On 08 Aug 2016, at 19:52, Brent Meeker wrote:



On 8/8/2016 6:18 AM, Stathis Papaioannou wrote:


On Monday, 8 August 2016, Brent Meeker <meeke...@verizon.net> wrote:


On 8/7/2016 11:20 AM, Bruno Marchal wrote:
Not necessarily. A digital computer also requires that time be digitized so that its registers run synchronously. Otherwise "the state" is ill defined. The finite speed of light means that spacially separated regions cannot be synchronous. Even if neurons were only ON or OFF, which they aren't, they have frequency modulation, they are not synchronous.

Synchronous digital machine can emulate asynchronous digital machine, and that is all what is needed for the reasoning.

If the time variable is continuous, i.e. can't be digitized, I don't think you are correct.

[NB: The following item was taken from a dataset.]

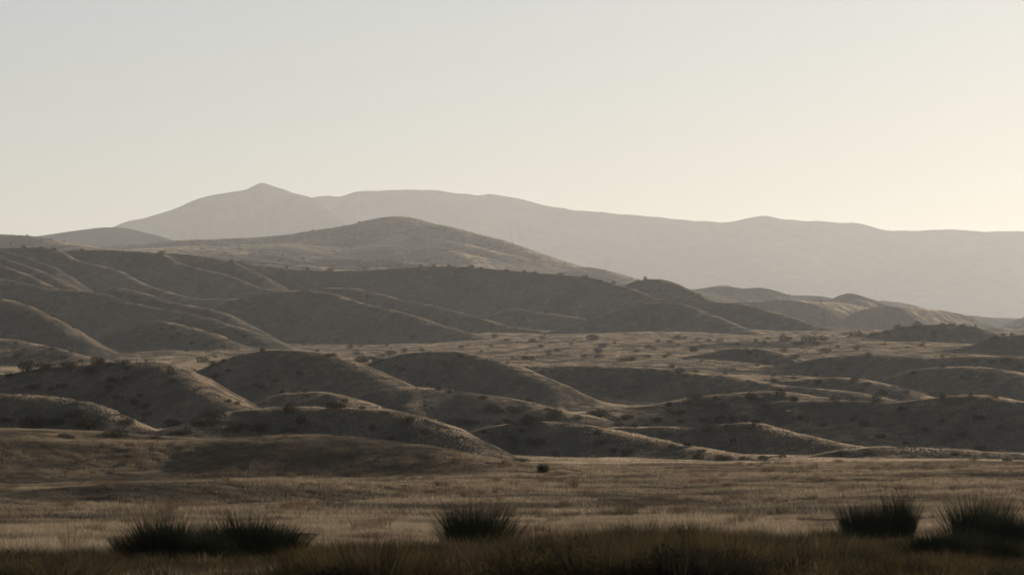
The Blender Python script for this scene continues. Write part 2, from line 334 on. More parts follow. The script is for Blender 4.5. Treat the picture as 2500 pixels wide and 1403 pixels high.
def mesh_object(name, V, F, mat, smooth=True, link=True):
    me = bpy.data.meshes.new(name)
    V = np.asarray(V, np.float32); F = np.asarray(F, np.int32); n = F.shape[1]
    me.vertices.add(len(V)); me.vertices.foreach_set('co', V.ravel())
    me.loops.add(F.size); me.loops.foreach_set('vertex_index', F.ravel())
    me.polygons.add(len(F)); me.polygons.foreach_set('loop_start', np.arange(0, F.size, n, dtype=np.int32))
    me.polygons.foreach_set('use_smooth', np.full(len(F), smooth))
    me.update(calc_edges=True)
    if mat is not None: me.materials.append(mat)
    o = bpy.data.objects.new(name, me)
    if link: col.objects.link(o)
    return o

VX = np.stack([GX, GY, GZ], -1).reshape(-1, 3)
nc, nr = GX.shape
I, J = np.meshgrid(np.arange(nc - 1), np.arange(nr - 1), indexing='ij')
q = np.stack([I * nr + J, (I + 1) * nr + J, (I + 1) * nr + J + 1, I * nr + J + 1], -1).reshape(-1, 4)
fd = ROWS[I, J].ravel()
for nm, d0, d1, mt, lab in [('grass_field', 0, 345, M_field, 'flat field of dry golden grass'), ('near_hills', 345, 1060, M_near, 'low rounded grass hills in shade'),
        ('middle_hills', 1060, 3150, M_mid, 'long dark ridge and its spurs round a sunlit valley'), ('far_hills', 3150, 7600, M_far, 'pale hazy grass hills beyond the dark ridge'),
        ('mountains', 7600, 1e9, M_mtn, 'hazy mountain range on the horizon')]:
    f = q[(fd >= d0) & (fd < d1)]
    u, inv = np.unique(f, return_inverse=True)
    o = mesh_object(nm, VX[u], inv.reshape(-1, 4), mt); o['kind'] = 'structure'; o['label'] = lab
# closing patch under the viewer and behind (coarse fan)
print('meshes', round(time.time() - T0, 1))

# ------------------------------------------------------------------ haze
hz_m, nt, N, L = nodes_of('haze')
pv = N.new('ShaderNodeVolumePrincipled'); pv.inputs['Color'].default_value = (.91, .90, .88, 1)
pv.inputs['Density'].default_value = .000032; pv.inputs['Anisotropy'].default_value = .35
o_ = N.new('ShaderNodeOutputMaterial'); L.new(pv.outputs[0], o_.inputs['Volume'])
def box(name, x0, x1, y0, y1, z0, z1, mat):
    V = [(x0,y0,z0),(x1,y0,z0),(x1,y1,z0),(x0,y1,z0),(x0,y0,z1),(x1,y0,z1),(x1,y1,z1),(x0,y1,z1)]
    F = [(0,3,2,1),(4,5,6,7),(0,1,5,4),(1,2,6,5),(2,3,7,6),(3,0,4,7)]
    return mesh_object(name, V, F, mat, False)
hz = box('haze', -29000, 29000, -29000, 29000, float(GZ.min()) - 1, float(GZ.max()) + 20, hz_m)
hz['kind'] = 'stuff'; hz['label'] = 'pale dusty haze'
print('z range', GZ.min(), GZ.max())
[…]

If time is continuous, you would need infinite precision to exactly define the timing of a neuron's excitation, so you are right, that would not be digitisable. Practically, however, brains would have to have a non-zero engineering tolerance, or they would be too unstable. The gravitational attraction of a passing ant would slightly change the timing of neural activity, leading to a change in mental state and behaviour.

I agree that brains must be essentially classical computers, but no necessarily digital. The question arose as to what was contained in an Observer Moment and whether, in an infinite universe there would necessarily be infinitely many exact instances of the same OM. But having a continuous variable doesn't imply instability. First, the passing ant is also instantiated infinitely many times. Second, if a small cause has only a proportionately small effect then there is no "instability", more likely the dynamics diverge as in deterministic chaos. But in any case it would allow an aleph-1 order infinity of OMs which would differ by infinitesimal amounts.

But I also question the coherence of this idea. As discussed (at great length) by Bruno and JKC, two or more identical brains must instantiate the same experience, i.e. the same OM.

"OM" is ambiguous. I guess you mean the same 1-OM. I say this, because many people can easily confuse a "OM" with a computational state, when in the computationalist frame. But the whole goal here is to show that a "1-OM" is associated, from the 1-OMs' view, to an infinity of 3p-OM.





So if there are only a finite number of possible brain-states and universes are made of OMs, then there can only be a finite number of finite universes.

There can only be a finite number of finite universes, if there are universes. But with the FPI, universe are emerging pattern coming from a statistics on all infinite works of all finite universal machine/ number, so the physical reality is somehow constrained to have an infinite and continuous, and non computable, components. If only the random oracle generated by the iterated self-duplication, from the first person views.

Theoretical computer science makes sense of all this, thanks to the incompleteness phenomenon, and the intensional nuances it brings for knowledge and observation, as opposed to relative belief/or proof.